What makes a solid and creepy story better in this case is the strength of the visuals and the strength of the film's actors. Jeffrey Dean Morgan plays a neglectful dad who abandoned his family in favor of his coaching career, but who is looking to make amends as best as he can. He is intelligent and thoughtful, a bit too much of both to be in a movie of this type. He seems like a real person, not just a character. The same can be said for Kyra Sedgwick. The story really goes together, though, with the casting of Natasha Calis as the daughter afflicted, Calis shows both the demeanor of a girl dealing with the difficulties of divorce and the addiction and terror of being slowly consumed by a ancient spirit. Madison Davenport brings a solid performance as Hannah. Grant Show, as Stephanie's new boyfriend Brett, brings a stability to her life while wedging instability to the rest of the family unit. Rounding out the cast is Matisyahu as the young Jewish Rabbi who answers the pleads of a desperate father who just wants his daughter back.

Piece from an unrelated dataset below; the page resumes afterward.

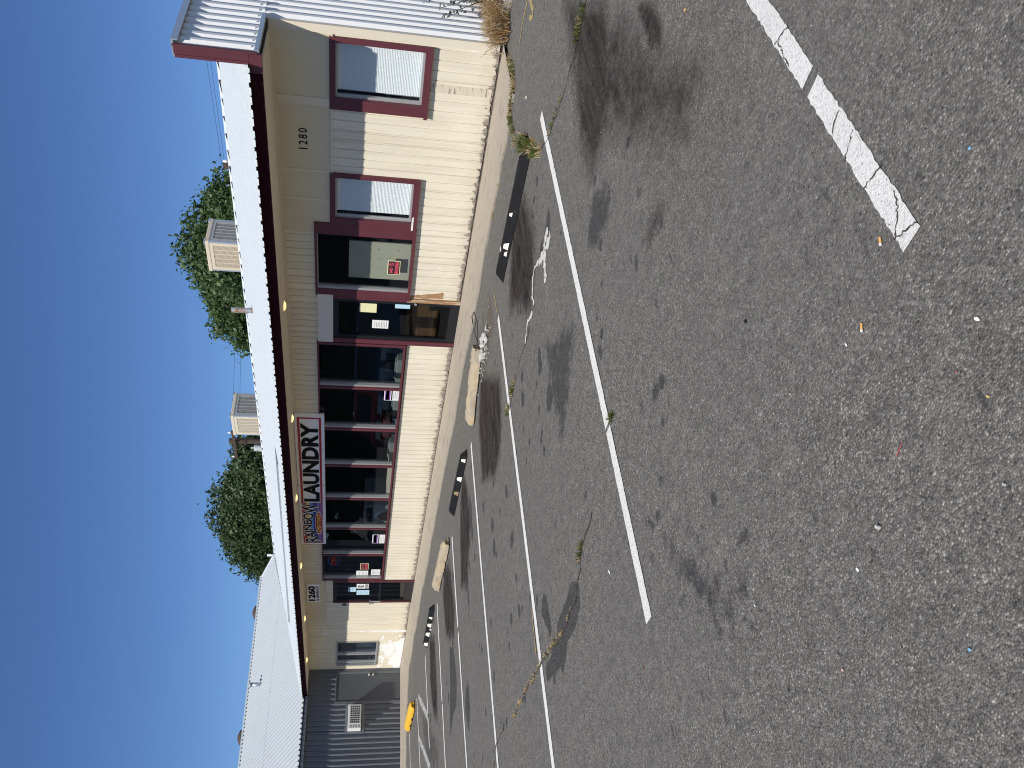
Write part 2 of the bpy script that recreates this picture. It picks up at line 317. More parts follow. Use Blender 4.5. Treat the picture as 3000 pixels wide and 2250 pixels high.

As for the visuals, one can not really do better than oversized moths swarming in a closed room or out of one's mouth. Add in grotesque deformities of an innocent terrified girl, and extreme brutality against a man and his pearly whites, and you have a film that keeps giving until it hurts. The tone is grainy and sparse, jumping between scenes with abrupt jump-cuts, cuts to black, or fades to black. My only issue was the choice for the sound editing where a crescendo of strings at the end of a suspenseful scene cuts off to silence during the jump-cut to the next scene with a different score. Sometimes its worked sometime not.

The Possession is a rare flick that is better than its trailers. It delivers on story, performances, creepy visuals, and a few wonderfully placed demented scenes that make it all worth sitting on the edge of your seat. It is not a soon-to-be classic, but The Possession is nine tenths of the law.